La Arslan, scrittrice, traduttrice, saggista, autrice del bestseller ‘La Masseria delle allodole’ (2004), diventato un film dei fratelli Taviani, è stata ispirata nel raccontare il destino da Aghavnì proprio grazie da una vecchia fotografia di famiglia, ritrovata a casa di un cugino in America. Ha scoperto così la vicenda perduta di questa ragazza scomparsa e da qui è venuto fuori questo racconto poetico e doloroso.
“Questa storia non è ‘vera’, ma è molto verosimile”, ha spiegato l’autrice. Qualche anno ha anni fa era in visita ad cugino che vive a Manchester, New Hampshire. Il quale ha mostrato carte e foto di famiglia, fra cui una foto – del 1912 – di tre sorelle di suo nonno, sorridenti e con vestiti uguali. Due l’Arslan le conosceva, della terza il cugino dice: “Questa è Aghavnì’, la sorella scomparsa”.

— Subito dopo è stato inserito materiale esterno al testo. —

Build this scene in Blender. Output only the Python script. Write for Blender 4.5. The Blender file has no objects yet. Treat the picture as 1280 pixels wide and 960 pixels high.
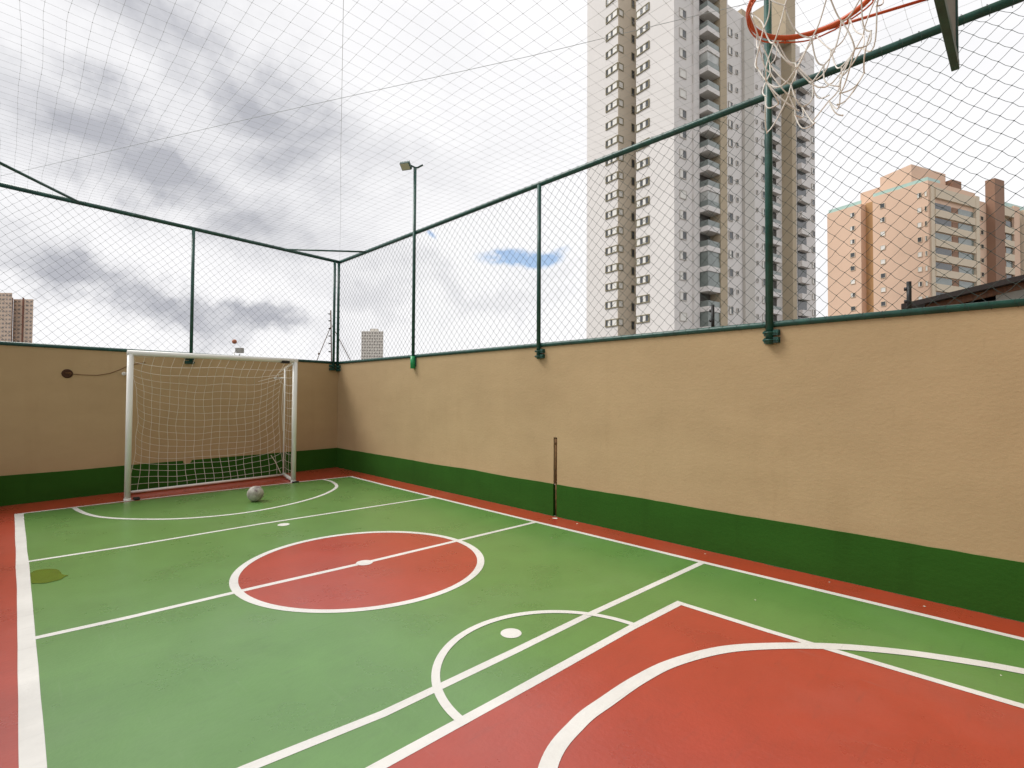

La scrittrice non aveva mai saputo della sua esistenza. Ma quella foto non ha mai smesso di ritornare nei suoi pensieri e a suscitare domande, ipotesi, suggestioni, finchè, qualche mese fa, non ha deciso di rendere concrete queste idee, le figure hanno preso forme precise e ne è nato questo racconto lungo, o romanzo breve. Una storia terribile e insieme capace di infondere coraggio, così bene incarnato nello spirito indomito delle donne armene, simboli vivente di questa capacità di resistere, nonostante la solitudine, il dolore che spacca il cuore e il corpo, finite in famiglie turche, curde, arabe, e a questi tutte viene imposto di non ricordare più nulla del loro passato, della proprie radici, della loro identità. Cancellare la memoria, era l’intento. Ma hanno saputo resistere e quella memoria non solo l’hanno conservata ma sono riuscite a tramandarla. La tragedia del genocidio del popolo armeno si intreccia con quella di tante vite spezzate come quella della perduta zia di Antonia Arslan.
Per Aghavni’ il destino si compie davanti a una piccola capanna fatta di brandelli di stoffa colorata e di statuine di metallo, per rievocare la nascita del Bambino e la storia della salvezza per l’umanità intera. Davanti a quel presepio cresciuto di giorno in giorno, di nascosto, perché la giovane madre si trova ormai da mesi in prigionia, con tutta la famiglia, presso un villaggio nelle montagne, ridotta a fare la serva, lei che viveva come una piccola principessa, in una specie di nuvola dorata. Ora, vestita di abiti informi e vecchi, con le mani rese rosse e screpolate dai duri lavori domestici, con un fazzoletto che nasconde i capelli una volta lucidi e folti, la donna riversa nel presepio tutta la tenerezza, la gioia di vivere, le speranze che un tempo il suo cuore generava liberamente e che ora ha imparato a trattenere, a nascondere. Ma la fede, l’amore, la speranza, la volontà di rinascere sono più forti dell’odio, del rancore, del desiderio di vendetta. La vita non è un sentiero diritto e privo di ostacoli. Ad una svolta tutto può cambiare. Ma affidandosi ad un Amore più grande si può camminare anche nella valle più oscura. E cercare la luce.